Despite the global collapse, bee “families” thrive at Querciabella estates, with local colonies tripling in number in the past year alone. This is evidence, not only of a vital environmental system, but of the overall organic climate at Querciabella that fosters healthy growing vines and fruit.

The harvest is brought in by hand. Oenologist Guido De Santi and a technical team led by Luca Currado, a member of the illustrious Vietti winemaking dynasty of Piedmont, begin “gently coaxing the wines along.”

After spending an afternoon at the Quercibella Vineyards in Greve in Chianti, it is obvious that they operate immaculately clean and pay scrupulous attention to details of their growing and winemaking environment on every level, and there is an ease and confidence that they impart as viticulturists and winemakers.

The vineyard will soon be buzzing with bees and smell of warm earth, rosemary and lavender, but when I visited on a sunny but blustery February day, the dormant vineyard is serene and still and beautiful; painted in a muted, earthy palette in shades of tan, wheat and brown. Despite barely having emerged from winter’s deep freeze, the soil is soft and workable.
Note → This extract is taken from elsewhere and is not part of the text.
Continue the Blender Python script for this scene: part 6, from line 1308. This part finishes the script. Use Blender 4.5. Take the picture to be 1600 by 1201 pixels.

I am warmly greeted by the Querciabella family, Guido, Dales, communications director, Stephanie Cuadra, and other members of the self-described, “small team with a big spirit.” I feel a most welcome and special guest and there is a pride in ownership and a passionate approach to their work that is almost effervescent.

It was clear in that Querciabella is not the “hobby” project of a wealthy vegetarian vineyard owner, or a niche producer targeting the new “green” market. Sebastiano is a visionary who has attracted a community of extremely engaging, passionate professionals at the top of their game. They genuinely want to come together here, produce these great wines, make their mark in Greve in Chianti, all without leaving a trace.

The stewardship and ethical practices at all stages of winemaking are so thoughtful that there is clearly a symbiotic and causal relationship between the environment and the wine. Each glass is representative of Querciabella’s winemaking skill, and proof that Bacchus loves us and wants us to be happy.